PNRA18_00199_IPSODES Investigating the predictability of the Southern Ocean dynamics through ensemble simulation hindcasts

The IPSODES project aims at improving the understanding of the processes underlying the predictability of the dynamics of the Southern Ocean (SO) and the various fronts of the Antarctic Circumpolar Current (ACC), which are known to be characterised by highly energetic variations over a wide spectrum of spatial and temporal scales. Since a substantial part of this variability is intrinsic, and thus fundamentally chaotic, predictability in this part of the ocean is particularly limited. IPSODES will use ensembles of numerical simulations, which will be analysed using various statistical methods supported by dynamic interpretations, with a focus on the interactions between processes at different time scales and the link between high-frequency (up to seasonal scale) and low-frequency (interannual scale and beyond) variations.

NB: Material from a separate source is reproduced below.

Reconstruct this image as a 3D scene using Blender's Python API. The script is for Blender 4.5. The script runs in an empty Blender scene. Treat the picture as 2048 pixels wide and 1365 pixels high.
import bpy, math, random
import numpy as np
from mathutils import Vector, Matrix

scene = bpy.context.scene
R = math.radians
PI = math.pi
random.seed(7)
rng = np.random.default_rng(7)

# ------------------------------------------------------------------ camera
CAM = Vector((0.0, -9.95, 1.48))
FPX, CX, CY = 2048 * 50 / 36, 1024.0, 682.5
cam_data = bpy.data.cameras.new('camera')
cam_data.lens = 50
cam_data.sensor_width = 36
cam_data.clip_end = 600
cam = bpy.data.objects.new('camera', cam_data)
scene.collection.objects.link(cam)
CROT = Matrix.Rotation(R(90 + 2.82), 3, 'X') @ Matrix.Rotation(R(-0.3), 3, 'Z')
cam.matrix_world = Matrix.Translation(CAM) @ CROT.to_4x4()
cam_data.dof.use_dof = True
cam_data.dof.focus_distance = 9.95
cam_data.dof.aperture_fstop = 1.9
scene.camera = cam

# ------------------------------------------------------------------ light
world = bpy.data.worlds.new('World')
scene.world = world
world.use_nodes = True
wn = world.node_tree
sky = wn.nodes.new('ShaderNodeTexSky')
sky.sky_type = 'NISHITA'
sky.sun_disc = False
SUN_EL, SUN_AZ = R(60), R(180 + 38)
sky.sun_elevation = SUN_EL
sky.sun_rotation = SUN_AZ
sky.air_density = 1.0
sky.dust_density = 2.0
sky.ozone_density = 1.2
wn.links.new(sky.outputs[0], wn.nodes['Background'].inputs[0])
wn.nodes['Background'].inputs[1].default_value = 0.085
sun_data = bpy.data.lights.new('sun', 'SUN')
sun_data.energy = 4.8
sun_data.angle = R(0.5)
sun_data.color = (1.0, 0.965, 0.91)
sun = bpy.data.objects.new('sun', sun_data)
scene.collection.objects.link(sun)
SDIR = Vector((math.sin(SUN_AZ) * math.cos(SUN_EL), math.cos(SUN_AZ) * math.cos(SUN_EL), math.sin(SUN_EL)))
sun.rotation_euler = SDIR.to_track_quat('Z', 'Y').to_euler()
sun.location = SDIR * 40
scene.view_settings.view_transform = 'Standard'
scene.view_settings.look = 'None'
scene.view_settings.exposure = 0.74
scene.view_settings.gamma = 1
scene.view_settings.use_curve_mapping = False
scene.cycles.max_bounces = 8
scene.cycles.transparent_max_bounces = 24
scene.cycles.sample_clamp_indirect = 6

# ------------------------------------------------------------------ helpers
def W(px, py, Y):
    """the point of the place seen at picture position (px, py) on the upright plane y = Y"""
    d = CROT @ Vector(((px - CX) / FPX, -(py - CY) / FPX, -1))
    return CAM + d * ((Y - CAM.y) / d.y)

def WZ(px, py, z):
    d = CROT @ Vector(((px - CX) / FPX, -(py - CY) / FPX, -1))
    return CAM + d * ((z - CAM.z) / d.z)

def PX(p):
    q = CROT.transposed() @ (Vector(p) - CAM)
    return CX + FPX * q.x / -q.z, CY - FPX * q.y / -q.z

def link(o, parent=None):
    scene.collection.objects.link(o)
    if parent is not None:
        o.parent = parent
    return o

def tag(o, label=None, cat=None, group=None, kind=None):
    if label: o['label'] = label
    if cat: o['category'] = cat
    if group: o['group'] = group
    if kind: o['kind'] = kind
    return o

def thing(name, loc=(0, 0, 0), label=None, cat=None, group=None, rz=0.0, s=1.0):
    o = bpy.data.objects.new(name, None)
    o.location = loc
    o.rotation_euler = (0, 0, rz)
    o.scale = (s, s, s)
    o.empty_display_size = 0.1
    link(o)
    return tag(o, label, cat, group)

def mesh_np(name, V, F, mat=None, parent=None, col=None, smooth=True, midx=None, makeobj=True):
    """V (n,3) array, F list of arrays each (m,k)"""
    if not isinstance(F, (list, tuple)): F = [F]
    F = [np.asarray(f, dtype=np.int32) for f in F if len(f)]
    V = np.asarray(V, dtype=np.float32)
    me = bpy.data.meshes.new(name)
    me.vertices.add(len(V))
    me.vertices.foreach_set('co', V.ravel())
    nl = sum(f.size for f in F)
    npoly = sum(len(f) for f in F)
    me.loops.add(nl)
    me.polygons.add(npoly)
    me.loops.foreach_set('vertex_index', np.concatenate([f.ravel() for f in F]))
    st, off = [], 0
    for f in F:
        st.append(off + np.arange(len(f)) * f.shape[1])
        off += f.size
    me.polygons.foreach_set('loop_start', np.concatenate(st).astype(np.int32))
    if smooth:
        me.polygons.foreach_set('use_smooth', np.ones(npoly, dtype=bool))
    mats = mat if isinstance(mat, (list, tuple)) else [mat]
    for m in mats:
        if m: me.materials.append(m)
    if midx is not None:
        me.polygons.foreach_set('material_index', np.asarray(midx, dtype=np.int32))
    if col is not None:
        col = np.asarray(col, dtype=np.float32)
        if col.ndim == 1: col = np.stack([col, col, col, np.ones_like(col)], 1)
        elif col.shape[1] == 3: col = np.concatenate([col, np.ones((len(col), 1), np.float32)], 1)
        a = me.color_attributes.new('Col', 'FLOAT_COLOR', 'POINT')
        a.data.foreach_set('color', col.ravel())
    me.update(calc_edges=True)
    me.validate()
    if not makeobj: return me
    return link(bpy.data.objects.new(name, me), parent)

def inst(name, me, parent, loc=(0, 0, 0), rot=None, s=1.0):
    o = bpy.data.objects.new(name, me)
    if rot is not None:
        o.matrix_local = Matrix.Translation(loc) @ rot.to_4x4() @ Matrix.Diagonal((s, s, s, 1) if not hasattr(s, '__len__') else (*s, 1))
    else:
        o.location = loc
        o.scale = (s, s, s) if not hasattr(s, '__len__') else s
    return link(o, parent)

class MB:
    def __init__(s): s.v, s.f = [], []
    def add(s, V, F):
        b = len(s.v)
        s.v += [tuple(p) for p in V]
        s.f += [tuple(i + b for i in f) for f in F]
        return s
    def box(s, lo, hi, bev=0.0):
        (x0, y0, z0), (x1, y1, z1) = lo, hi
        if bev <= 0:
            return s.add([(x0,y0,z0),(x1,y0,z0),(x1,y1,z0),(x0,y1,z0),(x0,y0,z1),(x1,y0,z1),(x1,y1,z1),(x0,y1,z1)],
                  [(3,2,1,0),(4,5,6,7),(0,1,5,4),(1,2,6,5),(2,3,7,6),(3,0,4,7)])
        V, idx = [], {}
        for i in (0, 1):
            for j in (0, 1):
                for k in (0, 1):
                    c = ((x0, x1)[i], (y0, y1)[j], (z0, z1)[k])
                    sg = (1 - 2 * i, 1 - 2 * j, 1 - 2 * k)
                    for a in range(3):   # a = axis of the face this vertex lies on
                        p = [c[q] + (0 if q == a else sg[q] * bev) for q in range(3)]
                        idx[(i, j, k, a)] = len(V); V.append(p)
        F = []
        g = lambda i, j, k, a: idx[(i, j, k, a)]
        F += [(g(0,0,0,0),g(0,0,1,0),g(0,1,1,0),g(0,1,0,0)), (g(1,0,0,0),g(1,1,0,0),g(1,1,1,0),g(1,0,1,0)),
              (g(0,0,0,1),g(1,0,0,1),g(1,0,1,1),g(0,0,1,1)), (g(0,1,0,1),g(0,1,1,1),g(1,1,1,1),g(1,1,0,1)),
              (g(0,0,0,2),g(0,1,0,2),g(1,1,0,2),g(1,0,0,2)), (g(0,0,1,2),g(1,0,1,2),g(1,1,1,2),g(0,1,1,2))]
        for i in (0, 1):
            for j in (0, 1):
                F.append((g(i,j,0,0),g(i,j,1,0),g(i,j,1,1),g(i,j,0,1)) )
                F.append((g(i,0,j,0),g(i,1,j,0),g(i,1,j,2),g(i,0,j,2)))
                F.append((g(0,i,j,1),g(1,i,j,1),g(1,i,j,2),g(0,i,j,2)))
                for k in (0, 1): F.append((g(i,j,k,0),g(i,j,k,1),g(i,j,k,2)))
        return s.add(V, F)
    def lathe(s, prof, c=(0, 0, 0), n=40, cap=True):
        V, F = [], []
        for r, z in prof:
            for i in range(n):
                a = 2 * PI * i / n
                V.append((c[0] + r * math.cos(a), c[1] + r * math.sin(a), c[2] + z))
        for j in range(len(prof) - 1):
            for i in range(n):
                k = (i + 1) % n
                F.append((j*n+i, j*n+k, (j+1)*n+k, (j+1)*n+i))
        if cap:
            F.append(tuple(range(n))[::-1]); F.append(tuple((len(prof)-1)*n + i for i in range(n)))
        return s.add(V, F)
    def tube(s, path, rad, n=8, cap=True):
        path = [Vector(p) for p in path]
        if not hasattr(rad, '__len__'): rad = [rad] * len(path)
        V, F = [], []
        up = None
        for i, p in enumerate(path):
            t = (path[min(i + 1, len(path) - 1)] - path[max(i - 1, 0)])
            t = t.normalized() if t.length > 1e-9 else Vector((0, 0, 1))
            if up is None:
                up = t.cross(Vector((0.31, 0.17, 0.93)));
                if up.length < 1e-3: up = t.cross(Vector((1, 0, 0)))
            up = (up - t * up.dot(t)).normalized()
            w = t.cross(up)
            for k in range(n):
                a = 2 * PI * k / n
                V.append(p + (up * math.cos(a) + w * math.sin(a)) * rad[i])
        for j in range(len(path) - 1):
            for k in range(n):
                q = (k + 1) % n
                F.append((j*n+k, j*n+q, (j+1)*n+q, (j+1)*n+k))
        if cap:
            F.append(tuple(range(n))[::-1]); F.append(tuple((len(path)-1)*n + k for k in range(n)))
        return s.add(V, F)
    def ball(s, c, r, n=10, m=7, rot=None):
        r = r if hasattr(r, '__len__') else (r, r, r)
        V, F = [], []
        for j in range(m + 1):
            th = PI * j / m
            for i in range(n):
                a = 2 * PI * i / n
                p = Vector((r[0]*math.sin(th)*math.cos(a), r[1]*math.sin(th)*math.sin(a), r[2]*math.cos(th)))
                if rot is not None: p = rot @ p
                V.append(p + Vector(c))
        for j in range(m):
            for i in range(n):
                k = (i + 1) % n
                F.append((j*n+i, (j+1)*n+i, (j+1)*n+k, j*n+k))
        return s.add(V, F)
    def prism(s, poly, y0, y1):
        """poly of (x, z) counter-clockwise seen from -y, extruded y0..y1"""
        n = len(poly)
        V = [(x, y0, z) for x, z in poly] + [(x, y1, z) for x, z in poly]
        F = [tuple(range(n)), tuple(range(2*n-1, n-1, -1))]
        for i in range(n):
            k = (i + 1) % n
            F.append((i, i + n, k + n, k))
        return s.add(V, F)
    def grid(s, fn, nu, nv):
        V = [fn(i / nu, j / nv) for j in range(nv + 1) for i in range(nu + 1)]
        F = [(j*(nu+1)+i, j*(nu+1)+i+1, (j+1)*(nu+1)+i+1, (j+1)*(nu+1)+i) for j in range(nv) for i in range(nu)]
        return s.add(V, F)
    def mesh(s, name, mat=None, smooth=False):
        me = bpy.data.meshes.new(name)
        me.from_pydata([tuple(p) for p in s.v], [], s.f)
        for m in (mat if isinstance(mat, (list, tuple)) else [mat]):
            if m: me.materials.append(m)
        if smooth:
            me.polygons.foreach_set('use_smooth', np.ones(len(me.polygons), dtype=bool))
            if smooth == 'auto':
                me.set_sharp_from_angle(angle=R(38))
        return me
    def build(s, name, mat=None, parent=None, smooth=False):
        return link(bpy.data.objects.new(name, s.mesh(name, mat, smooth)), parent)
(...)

The project will be completed by an application to the study of the transport of floating material in the SO.

PREFACE - Enhancing prediction of tropical Atlantic climate and its impacts

The project aims at improving the forecasting performance of climate models in the Atlantic. To this end, advanced statistical methods are being developed, based on the principles of Bayesian statistics.